The Danielle Steele quip made me laugh. I think I dislike James Patterson even more, though. Sheesh, why worry about quality when you can sling slop across every genre? What a businessman.

David said...

Heh. A gulp for partials that have been sitting around since May?

I sent 30 pages with a query to a well-known agent in December, got a request for 50 more pages in late February, and sent them out to the agency by mid-March (I was traveling at the time, and boy do I regret paying FedEx Kinko's rates to print it all out). Nothing's happened since.

I called a couple of weeks ago, and the agent I originally queried is "on sabbatical." The request for 50 additional pages came from someone I've since learned is a "reader" for several agents. No other details given; I'm assuming nothing further will happen--and that I'll never find out why my work ended up in limbo, either.

So, Your Snarkfulness, May isn't so bad. I guess.

Termagant 2 said...

You're havin' us on. Nobody stylish enough to wear stilettoes could possibly affect a pince-nez.

T2

Maya said...

I'm interested in the letter writer's phrase, "If you don't handle its genre."

Back when I was looking for an agent, I did exhaustive work to check every possible resource in order to find out about agents before I queried them. This included subscribing to Publishers Marketplace, Googling and checking websites such as RWA and Agent Query. I believe it made my query letters stronger in terms of knowing something about the agent and the kind of manuscript they represented.

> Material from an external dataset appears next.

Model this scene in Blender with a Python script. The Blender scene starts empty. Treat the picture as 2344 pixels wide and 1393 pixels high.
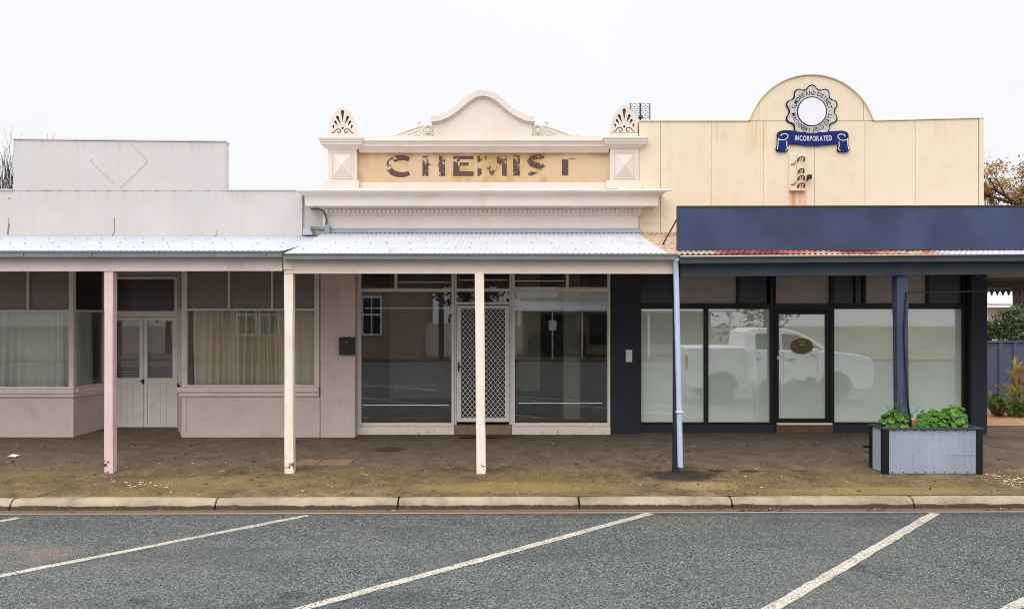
import bpy, bmesh, math, random
from mathutils import Vector, Matrix
R = math.radians
random.seed(7)
scene = bpy.context.scene
COL = scene.collection
F0, CX, CY, CAMZ = 1900.0, 1150.0, 720.0, 2.4     # lens in photo pixels, principal point, eye height
def X(px, D): return (px - CX) / F0 * D
def Z(py, D): return CAMZ + (CY - py) / F0 * D
def G(y):                                          # pavement height at depth y
    return 0.134 + 0.0564 * (min(y, 14.9) - 10.2)
def KY(x): return 10.17 + 0.010 * x                # kerb line
WLOC = {}

# ------------------------------------------------------------------ mesh builder
class MB:
    def __init__(s): s.v = []; s.f = []; s.m = []; s.T = None; s.mi = 0
    def add(s, vs, fs):
        b = len(s.v)
        for p in vs:
            p = Vector(p)
            s.v.append(s.T(p) if s.T else p)
        for f in fs:
            s.f.append([i + b for i in f]); s.m.append(s.mi)
    def hexa(s, p):
        s.add(p, [(0,1,2,3), (7,6,5,4), (0,4,5,1), (1,5,6,2), (2,6,7,3), (3,7,4,0)])
    def box(s, x0, x1, y0, y1, z0, z1):
        s.hexa([(x0,y0,z0),(x1,y0,z0),(x1,y1,z0),(x0,y1,z0),(x0,y0,z1),(x1,y0,z1),(x1,y1,z1),(x0,y1,z1)])
    def beam(s, x0, x1, y0, y1, b0, t0, b1, t1):
        s.hexa([(x0,y0,b0),(x1,y0,b1),(x1,y1,b1),(x0,y1,b0),(x0,y0,t0),(x1,y0,t1),(x1,y1,t1),(x0,y1,t0)])
    def prism(s, poly, y0, y1):
        n = len(poly)
        s.add([(x, y0, z) for x, z in poly] + [(x, y1, z) for x, z in poly],
              [tuple(range(n)), tuple(range(2*n-1, n-1, -1))] + [(i, i+n, (i+1) % n + n, (i+1) % n) for i in range(n)])
    def sweepx(s, prof, x0, x1, dy=0.0):           # profile (y,z) swept along x, dy = shift of y at x1
        n = len(prof)
        s.add([(x0, y, z) for y, z in prof] + [(x1, y+dy, z) for y, z in prof],
              [tuple(range(n)), tuple(range(2*n-1, n-1, -1))] + [(i, i+n, (i+1) % n + n, (i+1) % n) for i in range(n)])
    def strip(s, a, b, y0, y1):                    # band between two (x,z) polylines of equal length
        n = len(a)
        for i in range(n-1):
            s.hexa([(a[i][0],y0,a[i][1]),(a[i+1][0],y0,a[i+1][1]),(a[i+1][0],y1,a[i+1][1]),(a[i][0],y1,a[i][1]),
                    (b[i][0],y0,b[i][1]),(b[i+1][0],y0,b[i+1][1]),(b[i+1][0],y1,b[i+1][1]),(b[i][0],y1,b[i][1])])
    def rings(s, rs, cap=True):
        n = len(rs[0]); vs = []; fs = []
        for r in rs: vs += list(r)
        for k in range(len(rs)-1):
            for i in range(n):
                j = (i+1) % n
                fs.append((k*n+i, k*n+j, (k+1)*n+j, (k+1)*n+i))
        if cap: fs.append(tuple(range(n))[::-1]); fs.append(tuple((len(rs)-1)*n+i for i in range(n)))
        s.add(vs, fs)
    def molding(s, x0, x1, yf, yb, prof):          # rectangular rings, mitred returns
        s.rings([[(x0-p, yb, z), (x1+p, yb, z), (x1+p, yf-p, z), (x0-p, yf-p, z)] for p, z in prof])
    def tube(s, pts, r, n=8, cap=True):
        pts = [Vector(p) for p in pts]; m = len(pts)
        rr = r if isinstance(r, (list, tuple)) else [r]*m
        d0 = (pts[-1] - pts[0])
        up = Vector((1,0,0)) if abs(d0.x) < .75*max(d0.length, 1e-6) else Vector((0,1,0))
        rs = []
        for i, p in enumerate(pts):
            t = (pts[min(i+1, m-1)] - pts[max(i-1, 0)]).normalized()
            a = t.cross(up)
            if a.length < 1e-4: a = t.cross(Vector((.1,.9,.3)))
            a.normalize(); b = t.cross(a).normalized()
            rs.append([p + rr[i]*(a*math.cos(2*math.pi*k/n) + b*math.sin(2*math.pi*k/n)) for k in range(n)])
        s.rings(rs, cap)
    def lathe(s, prof, cx, cy, n=20, axis='z'):
        rs = []
        for r, h in prof:
            ring = []
            for k in range(n):
                a = 2*math.pi*k/n
                ring.append((cx + r*math.cos(a), cy + r*math.sin(a), h) if axis == 'z' else (cx + r*math.cos(a), h, cy + r*math.sin(a)))
            rs.append(ring)
        s.rings(rs)
    def quad(s, a, b, c, d): s.add([a,b,c,d], [(0,1,2,3)])
    def build(s, name, mats, parent=None, smooth=None, bevel=0.0, origin=None, norm=True):
        if not isinstance(mats, (list, tuple)): mats = [mats]
        if parent is not None: loc = WLOC[parent.name]
        elif origin is not None: loc = Vector(origin)
        else:
            lo = [min(p[i] for p in s.v) for i in range(3)]; hi = [max(p[i] for p in s.v) for i in range(3)]
            loc = Vector(((lo[0]+hi[0])/2, (lo[1]+hi[1])/2, lo[2]))
        me = bpy.data.meshes.new(name)
        me.from_pydata([tuple(p - loc) for p in s.v], [], s.f)
        for m in mats: me.materials.append(m)
        me.polygons.foreach_set('material_index', s.m)
        if norm:
            bm = bmesh.new(); bm.from_mesh(me); bmesh.ops.recalc_face_normals(bm, faces=bm.faces); bm.to_mesh(me); bm.free()
        if smooth is not None:
            me.polygons.foreach_set('use_smooth', [True]*len(me.polygons))
            me.set_sharp_from_angle(angle=R(smooth))
        me.update()
        o = bpy.data.objects.new(name, me); COL.objects.link(o)
        if parent is not None: o.parent = parent
        else: o.location = loc
        WLOC[o.name] = loc
        if bevel:
            md = o.modifiers.new('edge', 'BEVEL'); md.width = bevel; md.segments = 2; md.limit_method = 'ANGLE'; md.angle_limit = R(40)
        return o
def tag(o, label=None, cat=None, group=None, kind=None):
    if label: o['label'] = label
    if cat: o['category'] = cat
    if group: o['group'] = group
    if kind: o['kind'] = kind
    return o
def thing(name, label, cat, loc, group=None):
    o = bpy.data.objects.new(name, None); o.empty_display_size = .2
    COL.objects.link(o); o.location = loc; WLOC[o.name] = Vector(loc)
    return tag(o, label, cat, group)
def struct(o): o['kind'] = 'structure'; return o
def copy_thing(src, loc, label):                    # a thing with copies of its parts and sub-parts
    r = src.copy(); COL.objects.link(r); r.location = loc; r['label'] = label; WLOC[r.name] = Vector(loc)
    for ch in list(src.children):
        c = ch.copy(); COL.objects.link(c); c.parent = r
        for g in list(ch.children):
            d = g.copy(); COL.objects.link(d); d.parent = c
    return r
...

Bottom line: I strongly recommend doing your homework before querying.

lili said...

to all you guys who are beginning to despair check this out: (wow, sounded like a ja rule opening..)

- 25 e-queries sent around mid-may
- 3 requests for partials/fulls
- 4 rejections

.. that leaves 18 PEOPLE who have NOT ANSWERED. at all. e-queries. two months!

i'm sorry but, what the hell???

Elektra said...

lili, most agents won't respond to an e-query if they aren't interested (which is another reason why Agent Kristin should top the list--she responds nicely to everyone, whether it's a yes or a no)

Sal said...

.. that leaves 18 PEOPLE who have NOT ANSWERED. at all. e-queries. two months!

i'm sorry but, what the hell???


Some agencies specifically say, sure send an e-query, but we only respond if we're interested. Could any of these eighteen be in that category?

delilah said...

Scott Hoffman over at Folio Lit has an auto-response acknowledging the receipt of your equery and he has a very fast turnaround time.

And, if there is such a thing, a very kind and professional rejection letter.

A class act among the classless.

Anonymous said...

What does this entail?
"If I'm reading a non fiction idea, I am looking around to see if the project has some oomph. That can take a while too."

Termagant 2 said...

I read "has some oomph" as coherent, well thought out, possibly marketable. Any non-fic writers have anything to add to this?

T2

Anonymous said...

I, too, have had lagging response times on partials? I sent an equery in mid-May and within a couple of hours received a response for a partial. I'm still waiting for a response two months later. The agency's initial speed in contacting me was such a tease! I know patience is a virtue but I'm beginning to lose what little I had to begin with.

Kim said...

Way back when, I e-queried an agent and waited. And waited. And waited until I'd forgotten I'd even queried them. In that time, I'd moved on, found a publisher, etc. Then, one fine afternoon when I was cleaning up my mailbox, I came across the original query, still unanswered six months later. I followed up. Never heard back. I chalk it up to being either unorganized or unprofessional - neither of which I'd really want in an agent, by the way. And, no, the agency didn't say they only responded if interested.